■ **Given exercise**:
Would you copy only the lines below, beginning with the one that contains "Keep writing the" and running through the last entry line?

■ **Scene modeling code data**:

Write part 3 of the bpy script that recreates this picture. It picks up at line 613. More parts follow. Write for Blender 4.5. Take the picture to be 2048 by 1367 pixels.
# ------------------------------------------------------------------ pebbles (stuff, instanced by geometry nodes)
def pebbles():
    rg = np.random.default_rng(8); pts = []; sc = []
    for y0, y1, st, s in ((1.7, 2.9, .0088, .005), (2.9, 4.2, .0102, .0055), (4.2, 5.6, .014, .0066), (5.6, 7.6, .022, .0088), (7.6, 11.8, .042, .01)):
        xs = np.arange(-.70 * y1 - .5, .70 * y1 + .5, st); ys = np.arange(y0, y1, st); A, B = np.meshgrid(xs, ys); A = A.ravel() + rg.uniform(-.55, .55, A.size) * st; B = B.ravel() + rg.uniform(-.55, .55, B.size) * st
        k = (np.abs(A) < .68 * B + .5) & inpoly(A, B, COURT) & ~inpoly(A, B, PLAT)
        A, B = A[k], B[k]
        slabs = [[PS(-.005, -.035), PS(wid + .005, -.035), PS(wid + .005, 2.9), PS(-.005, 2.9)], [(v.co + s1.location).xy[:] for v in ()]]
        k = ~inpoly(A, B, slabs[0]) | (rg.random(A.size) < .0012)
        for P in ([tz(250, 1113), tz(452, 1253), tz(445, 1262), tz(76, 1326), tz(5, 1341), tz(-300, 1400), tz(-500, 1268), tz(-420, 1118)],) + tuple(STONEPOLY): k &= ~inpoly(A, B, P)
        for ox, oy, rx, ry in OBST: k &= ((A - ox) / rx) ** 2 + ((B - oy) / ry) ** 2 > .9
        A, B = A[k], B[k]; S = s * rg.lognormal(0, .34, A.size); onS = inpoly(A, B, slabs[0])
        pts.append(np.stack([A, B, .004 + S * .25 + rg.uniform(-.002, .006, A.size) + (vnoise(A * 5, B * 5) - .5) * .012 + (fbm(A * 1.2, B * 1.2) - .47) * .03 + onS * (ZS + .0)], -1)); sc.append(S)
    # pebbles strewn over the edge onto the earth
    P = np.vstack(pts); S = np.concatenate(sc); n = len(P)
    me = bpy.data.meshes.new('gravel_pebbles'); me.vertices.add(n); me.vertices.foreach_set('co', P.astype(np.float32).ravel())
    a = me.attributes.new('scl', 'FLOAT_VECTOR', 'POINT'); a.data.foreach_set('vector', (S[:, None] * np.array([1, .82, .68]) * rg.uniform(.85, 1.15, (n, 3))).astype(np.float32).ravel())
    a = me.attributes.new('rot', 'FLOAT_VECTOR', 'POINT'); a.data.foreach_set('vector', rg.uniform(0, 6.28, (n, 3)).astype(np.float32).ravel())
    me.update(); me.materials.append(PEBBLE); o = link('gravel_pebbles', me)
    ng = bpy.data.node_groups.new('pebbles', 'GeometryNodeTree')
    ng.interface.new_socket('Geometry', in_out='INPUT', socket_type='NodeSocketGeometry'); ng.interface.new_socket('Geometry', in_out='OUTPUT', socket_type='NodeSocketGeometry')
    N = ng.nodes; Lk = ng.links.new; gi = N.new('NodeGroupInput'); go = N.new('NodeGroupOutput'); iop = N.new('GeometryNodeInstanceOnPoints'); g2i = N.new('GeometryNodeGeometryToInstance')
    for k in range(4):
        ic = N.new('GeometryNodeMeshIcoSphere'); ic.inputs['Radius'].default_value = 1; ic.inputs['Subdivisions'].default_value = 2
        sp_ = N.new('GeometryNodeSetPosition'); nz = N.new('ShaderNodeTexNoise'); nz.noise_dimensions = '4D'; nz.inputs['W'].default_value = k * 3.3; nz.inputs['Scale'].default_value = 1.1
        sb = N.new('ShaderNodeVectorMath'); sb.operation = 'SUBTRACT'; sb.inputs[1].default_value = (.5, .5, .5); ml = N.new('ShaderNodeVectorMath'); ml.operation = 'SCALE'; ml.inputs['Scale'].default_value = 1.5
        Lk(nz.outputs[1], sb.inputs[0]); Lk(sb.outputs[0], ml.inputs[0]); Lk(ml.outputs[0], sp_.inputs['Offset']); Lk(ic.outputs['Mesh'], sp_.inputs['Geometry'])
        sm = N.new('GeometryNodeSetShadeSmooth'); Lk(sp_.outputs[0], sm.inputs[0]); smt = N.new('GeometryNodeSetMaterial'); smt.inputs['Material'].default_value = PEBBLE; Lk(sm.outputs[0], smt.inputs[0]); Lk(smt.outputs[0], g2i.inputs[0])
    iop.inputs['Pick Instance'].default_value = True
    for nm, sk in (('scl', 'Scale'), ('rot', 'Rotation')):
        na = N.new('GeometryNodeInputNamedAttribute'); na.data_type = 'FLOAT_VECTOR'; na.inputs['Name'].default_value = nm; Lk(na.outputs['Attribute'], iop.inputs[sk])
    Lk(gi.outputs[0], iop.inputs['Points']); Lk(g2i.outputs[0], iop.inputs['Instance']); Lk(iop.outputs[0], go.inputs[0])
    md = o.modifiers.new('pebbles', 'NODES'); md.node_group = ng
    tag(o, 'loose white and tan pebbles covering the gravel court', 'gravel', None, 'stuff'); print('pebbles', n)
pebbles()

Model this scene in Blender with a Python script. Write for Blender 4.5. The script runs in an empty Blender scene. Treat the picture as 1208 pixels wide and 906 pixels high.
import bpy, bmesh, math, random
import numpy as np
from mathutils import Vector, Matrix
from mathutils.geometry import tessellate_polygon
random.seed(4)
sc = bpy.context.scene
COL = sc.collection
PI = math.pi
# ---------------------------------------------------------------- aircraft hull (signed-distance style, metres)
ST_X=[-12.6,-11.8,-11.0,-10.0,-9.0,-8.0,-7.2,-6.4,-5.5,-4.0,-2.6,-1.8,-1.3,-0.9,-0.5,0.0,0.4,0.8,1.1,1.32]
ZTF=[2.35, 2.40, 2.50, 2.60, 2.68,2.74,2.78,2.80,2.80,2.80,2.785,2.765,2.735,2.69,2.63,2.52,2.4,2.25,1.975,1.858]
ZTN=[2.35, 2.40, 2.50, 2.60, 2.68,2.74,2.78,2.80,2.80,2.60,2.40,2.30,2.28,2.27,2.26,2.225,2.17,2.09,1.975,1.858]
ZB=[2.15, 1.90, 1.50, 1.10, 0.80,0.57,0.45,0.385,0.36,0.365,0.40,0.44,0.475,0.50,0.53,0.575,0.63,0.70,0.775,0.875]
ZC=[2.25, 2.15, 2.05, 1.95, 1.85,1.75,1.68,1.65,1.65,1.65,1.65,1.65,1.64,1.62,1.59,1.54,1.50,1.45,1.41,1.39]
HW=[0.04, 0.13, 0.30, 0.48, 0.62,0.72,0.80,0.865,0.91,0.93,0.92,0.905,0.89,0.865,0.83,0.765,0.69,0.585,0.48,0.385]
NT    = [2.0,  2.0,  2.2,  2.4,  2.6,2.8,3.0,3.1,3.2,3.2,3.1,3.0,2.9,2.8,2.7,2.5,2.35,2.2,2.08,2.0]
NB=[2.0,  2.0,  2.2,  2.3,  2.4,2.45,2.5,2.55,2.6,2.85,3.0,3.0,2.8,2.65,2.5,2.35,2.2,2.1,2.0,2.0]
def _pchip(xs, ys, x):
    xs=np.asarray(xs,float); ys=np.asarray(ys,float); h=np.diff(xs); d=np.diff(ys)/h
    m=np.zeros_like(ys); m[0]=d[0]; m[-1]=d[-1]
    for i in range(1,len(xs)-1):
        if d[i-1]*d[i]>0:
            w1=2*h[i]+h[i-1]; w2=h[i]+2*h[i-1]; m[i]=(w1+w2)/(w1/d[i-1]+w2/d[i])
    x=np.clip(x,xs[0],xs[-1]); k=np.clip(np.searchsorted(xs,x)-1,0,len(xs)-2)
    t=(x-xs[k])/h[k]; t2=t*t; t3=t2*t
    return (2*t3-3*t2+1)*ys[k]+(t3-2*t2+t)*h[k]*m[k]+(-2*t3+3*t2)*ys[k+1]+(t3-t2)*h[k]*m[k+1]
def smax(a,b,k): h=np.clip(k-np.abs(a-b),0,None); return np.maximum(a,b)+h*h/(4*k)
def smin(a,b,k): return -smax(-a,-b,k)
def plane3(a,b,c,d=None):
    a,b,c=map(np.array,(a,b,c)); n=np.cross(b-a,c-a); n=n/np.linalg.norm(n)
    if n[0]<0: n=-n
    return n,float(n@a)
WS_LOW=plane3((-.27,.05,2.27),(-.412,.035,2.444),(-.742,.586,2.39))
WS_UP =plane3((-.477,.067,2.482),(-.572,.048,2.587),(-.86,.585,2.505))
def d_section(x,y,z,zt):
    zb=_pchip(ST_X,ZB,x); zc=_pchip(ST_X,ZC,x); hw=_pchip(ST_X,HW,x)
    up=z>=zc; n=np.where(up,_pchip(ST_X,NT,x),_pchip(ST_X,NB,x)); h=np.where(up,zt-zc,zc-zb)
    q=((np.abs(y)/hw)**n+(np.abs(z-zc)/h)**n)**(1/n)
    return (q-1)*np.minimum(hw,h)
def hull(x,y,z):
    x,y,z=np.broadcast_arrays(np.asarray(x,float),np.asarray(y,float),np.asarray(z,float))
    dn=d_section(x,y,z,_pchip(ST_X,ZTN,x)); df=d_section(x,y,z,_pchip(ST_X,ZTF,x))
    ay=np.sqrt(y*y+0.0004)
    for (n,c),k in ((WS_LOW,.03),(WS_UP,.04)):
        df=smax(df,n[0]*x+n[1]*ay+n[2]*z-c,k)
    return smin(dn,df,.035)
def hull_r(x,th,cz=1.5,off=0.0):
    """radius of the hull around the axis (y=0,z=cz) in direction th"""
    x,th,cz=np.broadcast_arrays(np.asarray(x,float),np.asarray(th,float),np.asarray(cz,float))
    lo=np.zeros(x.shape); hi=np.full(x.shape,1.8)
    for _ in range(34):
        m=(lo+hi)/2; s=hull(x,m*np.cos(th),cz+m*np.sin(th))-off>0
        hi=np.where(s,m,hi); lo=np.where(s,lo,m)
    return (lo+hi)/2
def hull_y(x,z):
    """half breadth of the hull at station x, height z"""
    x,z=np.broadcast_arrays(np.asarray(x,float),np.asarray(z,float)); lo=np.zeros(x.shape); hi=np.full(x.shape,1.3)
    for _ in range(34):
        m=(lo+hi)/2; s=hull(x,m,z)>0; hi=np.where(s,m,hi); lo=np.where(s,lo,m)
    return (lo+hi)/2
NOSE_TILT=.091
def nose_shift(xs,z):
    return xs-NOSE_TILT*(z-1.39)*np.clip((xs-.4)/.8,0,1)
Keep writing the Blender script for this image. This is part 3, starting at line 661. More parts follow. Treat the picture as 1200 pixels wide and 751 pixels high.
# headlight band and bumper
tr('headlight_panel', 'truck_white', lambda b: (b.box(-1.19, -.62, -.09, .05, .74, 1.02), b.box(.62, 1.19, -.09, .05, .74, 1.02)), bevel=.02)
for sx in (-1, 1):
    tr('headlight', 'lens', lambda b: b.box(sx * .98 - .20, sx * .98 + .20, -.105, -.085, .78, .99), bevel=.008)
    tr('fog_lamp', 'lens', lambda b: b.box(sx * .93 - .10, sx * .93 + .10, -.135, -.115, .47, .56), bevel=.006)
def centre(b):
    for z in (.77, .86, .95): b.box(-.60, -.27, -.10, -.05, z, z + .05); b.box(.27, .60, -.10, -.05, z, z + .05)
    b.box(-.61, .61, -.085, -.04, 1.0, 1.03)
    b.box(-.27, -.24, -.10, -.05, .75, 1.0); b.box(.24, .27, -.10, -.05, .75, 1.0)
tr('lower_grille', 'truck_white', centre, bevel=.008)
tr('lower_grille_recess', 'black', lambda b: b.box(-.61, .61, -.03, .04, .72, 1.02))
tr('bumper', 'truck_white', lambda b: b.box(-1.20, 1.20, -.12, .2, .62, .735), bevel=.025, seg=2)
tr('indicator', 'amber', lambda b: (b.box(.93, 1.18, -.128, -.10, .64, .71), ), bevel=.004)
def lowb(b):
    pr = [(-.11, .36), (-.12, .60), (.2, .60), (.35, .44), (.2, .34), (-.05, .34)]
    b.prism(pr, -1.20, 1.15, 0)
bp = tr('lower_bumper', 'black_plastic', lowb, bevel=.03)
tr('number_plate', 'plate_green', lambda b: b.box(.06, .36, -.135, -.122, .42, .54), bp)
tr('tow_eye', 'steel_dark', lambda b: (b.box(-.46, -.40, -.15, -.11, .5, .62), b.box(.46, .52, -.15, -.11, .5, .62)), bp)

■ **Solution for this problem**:
Keep writing the Blender script for this image. This is part 3, starting at line 661. More parts follow. Treat the picture as 1200 pixels wide and 751 pixels high.
# headlight band and bumper
tr('headlight_panel', 'truck_white', lambda b: (b.box(-1.19, -.62, -.09, .05, .74, 1.02), b.box(.62, 1.19, -.09, .05, .74, 1.02)), bevel=.02)
for sx in (-1, 1):
    tr('headlight', 'lens', lambda b: b.box(sx * .98 - .20, sx * .98 + .20, -.105, -.085, .78, .99), bevel=.008)
    tr('fog_lamp', 'lens', lambda b: b.box(sx * .93 - .10, sx * .93 + .10, -.135, -.115, .47, .56), bevel=.006)
def centre(b):
    for z in (.77, .86, .95): b.box(-.60, -.27, -.10, -.05, z, z + .05); b.box(.27, .60, -.10, -.05, z, z + .05)
    b.box(-.61, .61, -.085, -.04, 1.0, 1.03)
    b.box(-.27, -.24, -.10, -.05, .75, 1.0); b.box(.24, .27, -.10, -.05, .75, 1.0)
tr('lower_grille', 'truck_white', centre, bevel=.008)
tr('lower_grille_recess', 'black', lambda b: b.box(-.61, .61, -.03, .04, .72, 1.02))
tr('bumper', 'truck_white', lambda b: b.box(-1.20, 1.20, -.12, .2, .62, .735), bevel=.025, seg=2)
tr('indicator', 'amber', lambda b: (b.box(.93, 1.18, -.128, -.10, .64, .71), ), bevel=.004)
def lowb(b):
    pr = [(-.11, .36), (-.12, .60), (.2, .60), (.35, .44), (.2, .34), (-.05, .34)]
    b.prism(pr, -1.20, 1.15, 0)
bp = tr('lower_bumper', 'black_plastic', lowb, bevel=.03)
tr('number_plate', 'plate_green', lambda b: b.box(.06, .36, -.135, -.122, .42, .54), bp)
tr('tow_eye', 'steel_dark', lambda b: (b.box(-.46, -.40, -.15, -.11, .5, .62), b.box(.46, .52, -.15, -.11, .5, .62)), bp)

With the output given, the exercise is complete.